Here’s what 28 unanswered points over more than eight minutes of basketball look like:

Enes Kanter layup. Lee three-pointer. Kanter layup. Kanter free throw. Lee jump shot (score tied at 62). Hardaway layup (Knicks’ first lead since 6-3). Hardaway layup. Lee reverse layup. Hardaway layup. Kanter layup. Two Porzingis free throws. Two Hardaway free throws. Two more Hardaway free throws. Hardaway layup. Knicks lead by 18.

In the 28-0 run, the Knicks had eight layups, four steals and three blocks. For the quarter, the Raptors shot 1-for-16 and turned the ball over eight times, leading to 14 points. The Knicks outrebounded the Raptors 11-5.

The Knicks lost Friday in Toronto, 107-84, when their last lead in that non-competitive game was 4-2. The first half Wednesday looked like it might lead to a rerun. It turned out to be anything but.
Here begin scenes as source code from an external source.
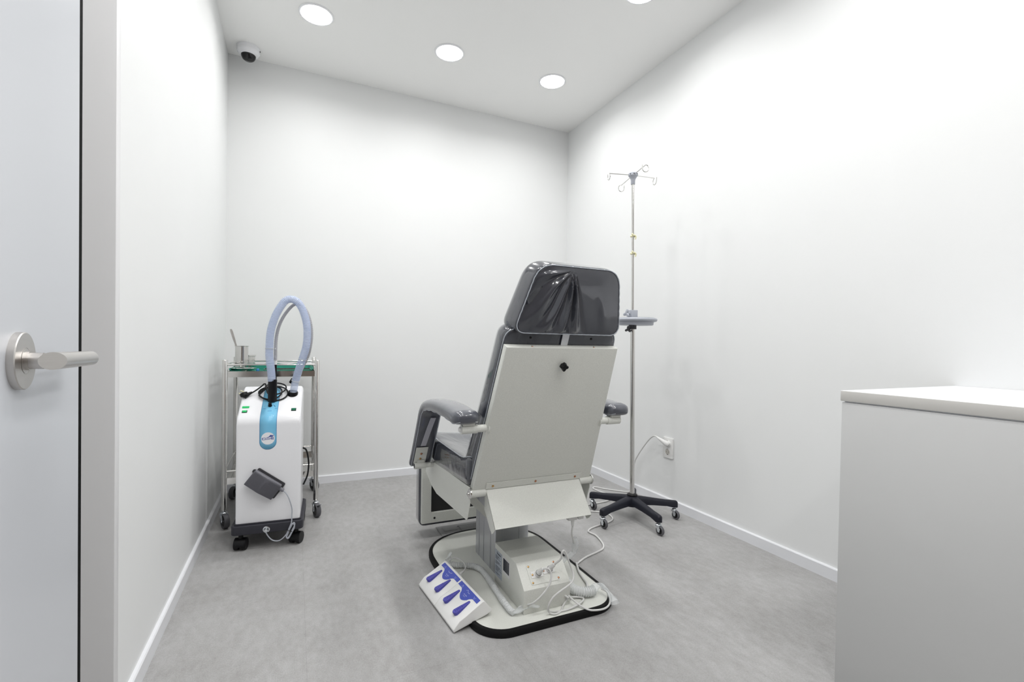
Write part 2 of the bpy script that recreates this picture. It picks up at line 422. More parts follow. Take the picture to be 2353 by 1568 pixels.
# stickers on the left side of the box
def YZbox(y0, y1, z0, z1, th, m, name, par, x=BX0):
    b = MB().box(x-th, x-.0001, y0, y1, z0, z1); return CH(b).build(name, m, par)
stk = YZbox(1.63, 1.697, .050, .150, .0004, 'sticker', 'rating_sticker', box_)
TM = frame((BX0-.0006-XCH, 1.663-1.75, .139), (0, -1, 0), (0, 0, 1))
text_mesh('sticker_heading', 'Domson', .011, Matrix.Translation((0, -.002, 0)) @ TM, 'print', stk, bold=.0002)
b = MB(); z = .132
rows = [.62, .75, .45, .85, .35, 0, .7, .9, .5, .3, 0, .8, .95, .6, 1, .4, .55, 0, .7, .45]
for k, wd in enumerate(rows):
    z -= .0037
    y = 1.692
    end = 1.692-.058*wd
    while y > end+.002:
        l = random.uniform(.003, .008); b.box(BX0-.0006, BX0-.0003, max(y-l, end), y, z, z+.0017); y -= l+.0012
CH(b).build('sticker_text', 'print', stk)
bc = YZbox(1.558, 1.624, .088, .150, .0004, 'stickerw', 'barcode_sticker', box_)
bc.data.transform(Matrix.Identity(4))
b = MB(); y = 1.618
while y > 1.566:
    l = random.choice((.0008, .0014, .0022)); b.box(BX0-.0007, BX0-.0003, y-l, y, .099, .145); y -= l+random.choice((.0007, .0011))
CH(b).build('barcode', 'print', bc)

# --- backrest shell
y0b, z0b, y1b, z1b = 1.561, .432, 1.358, .938
Lb = math.hypot(y1b-y0b, z1b-z0b); UB = V(0, (y1b-y0b)/Lb, (z1b-z0b)/Lb); NB = V(0, -UB.z, UB.y)   # NB points to the camera side
def BK(b, extra=None): # local x = x-XCH, y = along back, z = outwards
    b.bm.transform(Matrix.Translation((-XCH, -1.75, 0)) @ frame((XCH, y0b, z0b), (1, 0, 0), UB, NB)); return b
hw0, hw1 = .243, .212
b = MB()
f0 = [(-hw0, 0), (hw0, 0), (hw1, Lb), (-hw1, Lb)]; g = .0022
f1 = [(-hw0-g, -.002), (hw0+g, -.002), (hw1+g*.9, Lb+.002), (-hw1-g*.9, Lb+.002)]
b.rings([[(x, y, -.026) for x, y in f1], [(x, y, -.003) for x, y in f1], [(x, y, 0) for x, y in f0]], smooth=False)
shell = BK(b).bevel(.0012, 2, 12).build('back_shell', 'cream', ch)
for u, v in ((-.120, Lb-.001), (.117, Lb-.001)):
    BK(MB().lathe([(.0045, -.004), (.0045, .001), (.003, .0025), (.001, .0025)], 14, Matrix.Translation((u, v, -.006)))).build('screw', 'copper', shell)
# knob
kb = MB(); rr = []
for z, s in ((.004, .55), (.010, .62), (.012, .95), (.022, 1), (.026, .8), (.0265, .3)):
    rr.append([((.0125+.0032*math.cos(4*a))*s*math.cos(a), (.0125+.0032*math.cos(4*a))*s*math.sin(a), z) for a in [2*math.pi*j/48 for j in range(48)]])
kb.rings(rr); kb.cyl((0, 0, 0), (0, 0, .006), .005)
kb.bm.transform(Matrix.Translation((0, Lb-.060, 0))); BK(kb).build('adjustment_knob', 'black', ch)
# --- padding helper: superellipse cushion with piping
def cushion(outline, zs, name, m, fn=None, xf=None, parent=None, pipe=True, piper=.0035, sub=0, sharp=80):
    """outline: list of (x,y) ccw; zs: list of (inset, z). Builds rings of inset outline, top and bottom closed by fans."""
    n = len(outline); cx = sum(p[0] for p in outline)/n; cy = sum(p[1] for p in outline)/n
    ext = max(math.hypot(p[0]-cx, p[1]-cy) for p in outline)
    def ring(s, z):
        return [(cx+(p[0]-cx)*(1-s), cy+(p[1]-cy)*(1-s), z) for p in outline]
    rr = [ring(i, z) for i, z in zs]
    b = MB()
    if fn: rr = [[fn(*p) for p in r] for r in rr]
    b.rings(rr, cap=True)
    b.bm.transform(xf)
    o = b.build(name, m, parent, sub=sub, sharp=sharp)
    return o, rr
def round_poly(pts, r, n=6):
    out = []; N = len(pts)
    for i in range(N):
        p = Vector(pts[i]).to_2d(); a = Vector(pts[i-1]).to_2d(); c = Vector(pts[(i+1) % N]).to_2d()
        ri = r[i] if isinstance(r, (list, tuple)) else r
        da = (a-p).normalized(); dc = (c-p).normalized()
        for k in range(n+1):
            t = k/n; q = (p+da*ri)*(1-t)**2+p*2*t*(1-t)+(p+dc*ri)*t*t
            out.append((q.x, q.y))
    # resample long edges
    res = []
    for i in range(len(out)):
        a = Vector(out[i]); c = Vector(out[(i+1) % len(out)]); L = (c-a).length; k = max(1, int(L/.018))
        for j in range(k): res.append(tuple(a.lerp(c, j/k)))
    return res
FB = Matrix.Translation((-XCH, -1.75, 0)) @ frame((XCH, y0b, z0b), (1, 0, 0), UB, NB)
# backrest pad: local y from -.0 to Lb+.055, z from -.034 down to -.115
ol = round_poly([(-.247, -.012), (.247, -.012), (.212, Lb+.052), (-.212, Lb+.052)], [.02, .02, .04, .04])
def bf(x, y, z):
    t = max(0, min(1, y/Lb))
    if z < -.05: z -= .03*(1-t)**1.5
    return (x, y, z)
inner = [(.985, -.0275), (.6, -.0275), (.3, -.0275), (.03, -.0275), (.0, -.0315), (-.002, -.055), (0, -.085), (.02, -.104), (.07, -.112), (.2, -.117), (.45, -.119), (.7, -.12), (.985, -.12)]
bp, rr = cushion(ol, inner, 'back_cushion', 'vinyl', bf, FB, ch)
b = MB().tube([FB @ Vector(p) for p in (rr[4]+rr[4][:1])], .0018, 8, cap=False); b.build('cushion_piping', 'piping', bp)
for u in (-.122, .112):
    b = MB().lathe([(.004, 0), (.004, .0015), (.001, .002)], 12, Matrix.Translation((u, Lb+.025, -.0275))); BK(b).build('button', 'black', bp)
# headrest bar
b = MB().box(-.0075, .0185, Lb+.000, Lb+.055, -.024, -.020).bevel(.001, 1)
BK(b).build('headrest_bar', 'bar', ch)
# --- headrest: rear face corners through z=.99 (y 1.345) and z=1.19 (y 1.295)
HU = V(0, -.05, .2).normalized(); HN = V(0, -HU.z, HU.y)
HM = Matrix.Translation((-XCH, -1.75, 0)) @ frame((XCH, 1.349, .982), (1, 0, 0), HU, HN)
ol = round_poly([(-.198, 0), (.210, 0), (.168, .225), (-.136, .225)], [.045, .045, .055, .055], 8)
def crease(x, y):
    """film folds gathered at the top middle of the rear face and spreading downwards"""
    px, py = -.012, .215
    dx, dy = x-px, py-y
    r = math.hypot(dx, dy); a = math.atan2(dx, max(dy, 1e-4))
    f = 0
    for a0, wdt, amp in ((-1.25, .09, .005), (-1.0, .10, -.005), (-.78, .09, .007), (-.55, .07, -.006), (-.36, .07, .006), (-.2, .05, -.005), (-.05, .045, .009), (.09, .05, -.006), (.2, .06, .008), (.33, .05, -.004)):
        aa = a0+.25*math.sin(r*22+a0*3)*(.35 if a0 < -.4 else .12)
        f += amp*math.exp(-((a-aa)/wdt)**2)*min(1, r/.05)*(1 if a0 > -.4 else .85)
    f *= math.exp(-max(0, r-.16)/.12)
    f += .0035*math.exp(-((x-.12-(.1-y)*.25)/.02)**2)*math.exp(-((y-.07)/.06)**2)
    return f
def hf(x, y, z):
    t = y/.225
    if z < -.05:                                  # front side: thinner to the top, bulging
        z = -.05+(z+.05)*(1.0-.25*t)
    return (x, y, z)
hz = [(.03, 0), (.0, -.004), (-.014, -.018), (-.036, -.045), (-.042, -.075), (-.022, -.100), (.06, -.111), (.2, -.117), (.45, -.12), (.7, -.121), (.985, -.121)]
hp, rr = cushion(ol, hz, 'headrest', 'vinylsm', hf, HM, ch, sub=1)
hp.data.set_sharp_from_angle(angle=D2R(89)) if False else None
# rear film face as a fine grid with folds, kept inside the outline
import itertools
def inside(x, y):
    c = False; n = len(ol)
    for i in range(n):
        x1, y1 = ol[i]; x2, y2 = ol[(i+1) % n]
        if (y1 > y) != (y2 > y) and x < (x2-x1)*(y-y1)/(y2-y1)+x1: c = not c
    return c
cxh = 0.0; cyh = sum(p[1] for p in ol)/len(ol)
NR = 46; rr2 = []
for k in range(NR+1):
    s = k/NR
    ring = []
    for (ox, oy) in round_poly([(-.194, .004), (.206, .004), (.165, .221), (-.133, .221)], [.043, .043, .053, .053], 14):
        x = ox*(s) + 0*(1-s); y = cyh+(oy-cyh)*s
        ring.append((x, y))
    rr2.append(ring)
# densify each ring
def densify(ring, n=220):
    P = [Vector((*p, 0)) for p in ring]; L = [0]
    for i in range(len(P)): L.append(L[-1]+(P[(i+1) % len(P)]-P[i]).length)
    out = []; tot = L[-1]; j = 0
    for k in range(n):
        d = tot*k/n
        while L[j+1] < d: j += 1
        tt = (d-L[j])/max(1e-9, L[j+1]-L[j]); out.append(P[j].lerp(P[(j+1) % len(P)], tt))
    return out
b = MB(); rings_ = []
outer = densify(rr2[-1])
for k in range(NR+1):
    s = max(k/NR, .004); r = []
    for p in outer:
        x = p.x*s; y = cyh+(p.y-cyh)*s
        e = min(1, (1-s)/.12)
        r.append((x, y, .0005+.009*(1-s**4)+crease(x, y)*e*1.35))
    rings_.append(r)
b.rings(rings_, cap=True); b.bm.transform(HM)
fl = b.build('film_cover', 'vinylsm', hp, sharp=180); fl['label'] = 'gathered plastic film over the rear of the headrest'
b = MB().tube([HM @ (Vector((p.x*1.01, cyh+(p.y-cyh)*1.012, .0005+.0008*math.sin(i*1.3)))) for i, p in enumerate(outer+outer[:1])], .0018, 8, cap=False); b.build('headrest_piping', 'piping', hp)
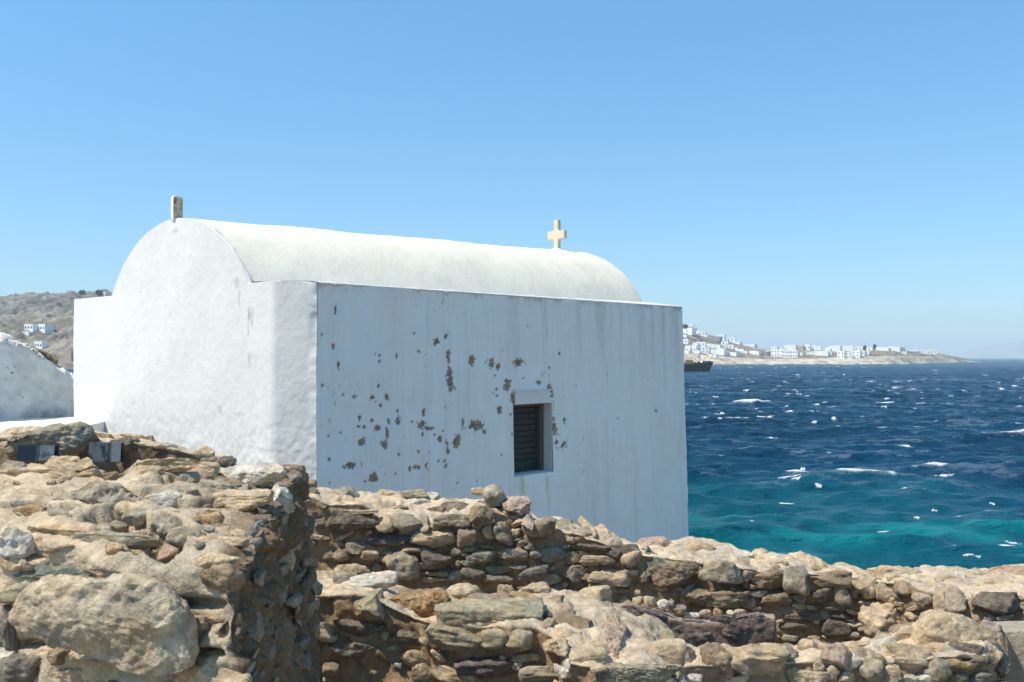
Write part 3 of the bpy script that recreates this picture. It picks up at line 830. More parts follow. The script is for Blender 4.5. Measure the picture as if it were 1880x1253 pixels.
# window
wroot = empty('window', hv(Nc)+wd*((wx0+wx1)/2)+np.array([0, 0, wz0])); wroot.parent = chap; wroot.location = wroot.location-chap.location
wroot['label'] = 'small deep set window with dark louvred shutter'
bo = float(np.clip(CZ+.8-(wz0+wz1)/2, 0, 4)*.03)*.75
def WP(s, dpt, z): 
    v = hv(Nc)+wd*s-wn*(dpt-bo); v[2] = z; return v
def winmesh(name, lst, mat, col=None):
    V = []; Q = []; n = 0
    for (sa, sb, da, db, za, zb) in lst:
        v = np.array([WP(s, dp, zz) for s in (sa, sb) for dp in (da, db) for zz in (za, zb)]); V.append(v)
        Q.append(np.array([[0, 1, 3, 2], [4, 6, 7, 5], [0, 4, 5, 1], [2, 3, 7, 6], [0, 2, 6, 4], [1, 5, 7, 3]])+n); n += 8
    V = np.concatenate(V)
    o = link(name, mesh(name, V, np.concatenate(Q), mat, None if col is None else np.ones((n, 3))*col, smooth=False), None)
    o.parent = wroot; o.location = -(wroot.location+chap.location); return o
dep = .175; mg = .02
winmesh('jamb', [(wx1, wx1+.06, -.004, dep+.08, wz0-.03, wz1+.03)], M_white, W0*1.02)
winmesh('jamb', [(wx0-.06, wx0, .012, dep+.08, wz0-.03, wz1+.03)], M_white, W0)
winmesh('sill', [(wx0-.0, wx1, .014, dep+.08, wz0-.06, wz0+.004)], M_white, W0*.9)
winmesh('lintel', [(wx0+.03, wx1-.05, -.012, dep+.08, wz1-.006, wz1+.15), (wx0-.0, wx1, .016, dep+.08, wz1-.004, wz1+.06), (wx0+.01, wx1-.03, -.02, .05, wz1+.152, wz1+.172)], M_white, np.array([.76, .73, .67]))
fz = wz1-.012
winmesh('frame', [(wx1-.082, wx1-.004, dep-.045, dep+.03, wz0+.008, fz), (wx0+.004, wx0+.05, dep-.03, dep+.03, wz0+.008, fz), (wx0+.052, wx1-.085, dep-.03, dep+.03, fz-.04, fz)], M_wood)
nl = 9; zb = wz0+.17; hh = (fz-.045-zb)/nl
winmesh('shutter', [(wx0+.054, wx1-.086, dep+.012-.012*(i % 1), dep+.03, zb+i*hh, zb+i*hh+hh*.80) for i in range(nl)]+[(wx0+.054, wx1-.086, dep+.034, dep+.05, wz0+.008, fz-.04)], M_shut)
winmesh('lower_board', [(wx0+.054, wx1-.086, dep+.004, dep+.028, wz0+.01, zb-.012)], M_green)
# vault, ledges
mid0 = hv(Lc)+fd*sm; far_r = P(1180, 557, 16.05); axis = None
apx_far = P(1041, 463, 17.1)
halff = hv(apx_far)-hv(far_r); far_l = hv(apx_far)+halff
na, nb = 90, 200
tt = np.linspace(-1, 1, na); bb = np.linspace(0, 1, nb)
Tn, Bn = np.meshgrid(tt, bb)
near_base = mid0[None]+fd[None]*(tt[:, None]*hw); nz_ = zs+ARCH(tt, RISE)-.004
far_base = hv(apx_far)[None]-halff[None]*tt[:, None]; fz_ = far_r[2]+ARCH(tt, apx_far[2]-far_r[2]); fz_[0] = fz_[-1] = far_r[2]
inn = hv(Rc-Nc)/wl*.045; 
NB = near_base+inn[None]
Vv = np.zeros((nb, na, 3))
for k2, b in enumerate(bb):
    Vv[k2, :, :2] = (NB*(1-b)+far_base*b)[:, :2]; Vv[k2, :, 2] = nz_*(1-b)+fz_*b
V = Vv.reshape(-1, 3); Q = gridq(nb, na); N = vnormals(V, Q)
if N[:, 2].mean() < 0: Q = Q[:, ::-1]; N = -N
V = V+N*(fbm(V*.8, 3, 33)*.018+fbm(V*5, 3, 34)*.003)[:, None]
gv = fbm(V*np.array([1.4, 1.4, 3]), 4, 35); sp_ = sst(.68, .8, fbm(V*11, 3, 36))
C = np.array([.80, .73, .60])*(1-.025*gv-.06*sp_)[:, None]
roof = link('roof', mesh('roof', V, Q, M_roof, C), chap)
# gable coping: thin rim joining the facade top to the vault
nr = len(sv); rim_o = path.copy(); rim_o[:, 2] = top-.002
V = []; 
for dpt, dz in ((.03, -.03), (.012, -.004), (.035, .003), (.07, .000), (.15, -.09)):
    q = rim_o+hv(Rc-Nc)[None]/wl*dpt; q[:, 2] = top+dz; V.append(q)
V = np.concatenate(V); V = batter(V, V[:, 2], .012); V += fbm(V*7, 2, 44)[:, None]*.006
sel = gridq(5, nr); N = vnormals(V, sel)
if N[:, 2].mean() < 0: sel = sel[:, ::-1]
link('gable_rim', mesh('gable_rim', V, sel, M_white, W0*np.ones((len(V), 3))), chap)
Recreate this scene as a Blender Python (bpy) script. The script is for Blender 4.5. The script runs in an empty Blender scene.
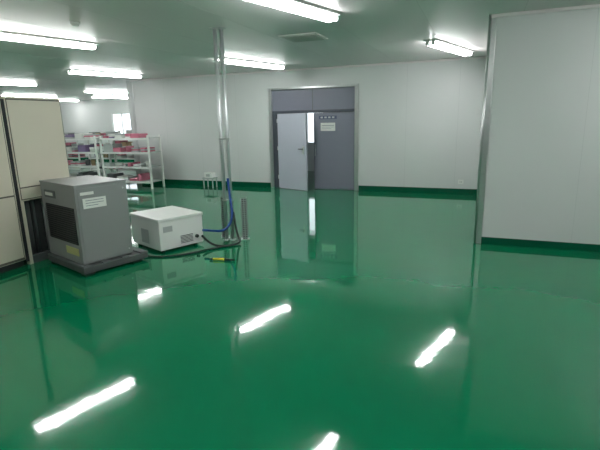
import bpy, bmesh, math, random
from mathutils import Matrix, Vector
random.seed(4)
sc=bpy.context.scene
sc.view_settings.view_transform='Standard'
sc.view_settings.exposure=0.0
H=3.0

# ---------------- materials ----------------
def mat(name,col,rough=0.5,metal=0.0,emit=None,estr=0,noise=0.0,nscale=8,bump=0.0,bscale=40,spec=0.5):
    m=bpy.data.materials.new(name); m.use_nodes=True
    nt=m.node_tree; b=nt.nodes['Principled BSDF']
    b.inputs['Base Color'].default_value=(*col,1); b.inputs['Roughness'].default_value=rough
    b.inputs['Metallic'].default_value=metal
    b.inputs['Specular IOR Level'].default_value=spec
    if emit:
        b.inputs['Emission Color'].default_value=(*emit,1); b.inputs['Emission Strength'].default_value=estr
    tc=nt.nodes.new('ShaderNodeTexCoord')
    if noise>0:
        n=nt.nodes.new('ShaderNodeTexNoise'); n.inputs['Scale'].default_value=nscale; n.inputs['Detail'].default_value=4
        nt.links.new(tc.outputs['Object'],n.inputs['Vector'])
        r=nt.nodes.new('ShaderNodeMapRange'); r.inputs['To Min'].default_value=1-noise; r.inputs['To Max'].default_value=1+noise
        nt.links.new(n.outputs['Fac'],r.inputs['Value'])
        mx=nt.nodes.new('ShaderNodeVectorMath'); mx.operation='SCALE'; mx.inputs[0].default_value=col
        nt.links.new(r.outputs['Result'],mx.inputs['Scale']); nt.links.new(mx.outputs['Vector'],b.inputs['Base Color'])
    if bump>0:
        n2=nt.nodes.new('ShaderNodeTexNoise'); n2.inputs['Scale'].default_value=bscale; n2.inputs['Detail'].default_value=3
        nt.links.new(tc.outputs['Object'],n2.inputs['Vector'])
        bp=nt.nodes.new('ShaderNodeBump'); bp.inputs['Strength'].default_value=bump; bp.inputs['Distance'].default_value=0.02
        nt.links.new(n2.outputs['Fac'],bp.inputs['Height']); nt.links.new(bp.outputs['Normal'],b.inputs['Normal'])
    return m
def s(r,g,b):
    f=lambda c:((c/255)/12.92 if c/255<=0.04045 else ((c/255+0.055)/1.055)**2.4)
    return (f(r),f(g),f(b))
M={}
M['wall']=mat('wall_panel',s(210,211,211),0.45,noise=0.03,nscale=1.5)
M['ceil']=mat('ceiling_panel',s(222,215,216),0.4,noise=0.03,nscale=1)
M['floor']=mat('green_epoxy',s(0,110,72),0.05,noise=0.08,nscale=1.2,bump=0.05,bscale=4.0,spec=0.55)
M['base']=mat('green_skirting',s(0,80,56),0.25)
M['steel']=mat('brushed_steel',s(205,207,207),0.32,0.85,noise=0.06,nscale=30)
M['chrome']=mat('galvanised',s(200,202,204),0.33,0.6)
M['seam']=mat('seam_grey',s(176,180,180),0.5)
M['wseam']=mat('wall_seam',s(194,196,196),0.5)
M['cseam']=mat('ceiling_seam',s(204,198,198),0.5)
M['door']=mat('door_paint',s(124,126,140),0.4,noise=0.03)
M['doorl']=mat('door_paint_light',s(186,188,202),0.4,noise=0.03)
M['dframe']=mat('door_frame_grey',s(80,84,94),0.35,0.2)
M['cream']=mat('cream_paint',s(226,217,200),0.4,noise=0.03,nscale=3)
M['cgap']=mat('cream_panel_gap',s(110,104,94),0.6)
M['white']=mat('white_paint',s(228,228,226),0.4,noise=0.02)
M['grey']=mat('grey_machine_paint',s(134,136,136),0.4,noise=0.04,nscale=5)
M['greyd']=mat('grey_dark_paint',s(88,92,94),0.5)
M['black']=mat('black_plastic',s(26,28,30),0.4)
M['dark']=mat('dark_recess',s(46,48,50),0.7)
M['pallet']=mat('pallet_grey',s(72,76,76),0.6)
M['paper']=mat('paper',s(228,228,224),0.8)
M['yel']=mat('yellow_label',s(186,182,125),0.6)
M['yelt']=mat('yellow_grip',s(215,185,40),0.5)
M['blue']=mat('blue_hose',s(16,62,140),0.3)
M['pink']=mat('pink_plastic',s(196,115,135),0.5)
M['purple']=mat('purple_plastic',s(130,112,150),0.5)
M['card']=mat('cardboard',s(170,145,115),0.8,noise=0.1)
M['red']=mat('red_plastic',s(160,75,82),0.5)
M['text']=mat('print_ink',s(70,78,110),0.7)
M['glow']=mat('lamp_diffuser',(1,1,1),0.5,emit=(0.975,1.0,0.985),estr=34)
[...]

“We just challenged guys at halftime,” Hornacek said. “We were playing hard in the first half, but Toronto, they’re a great team, they had a lot of energy . . . They really got after us. We were right there, down only 11, and they had hit 10 threes, so we challenged them at halftime to get after guys and put pressure, make nothing easy, and they responded in that third quarter. They were great. That’s effort.”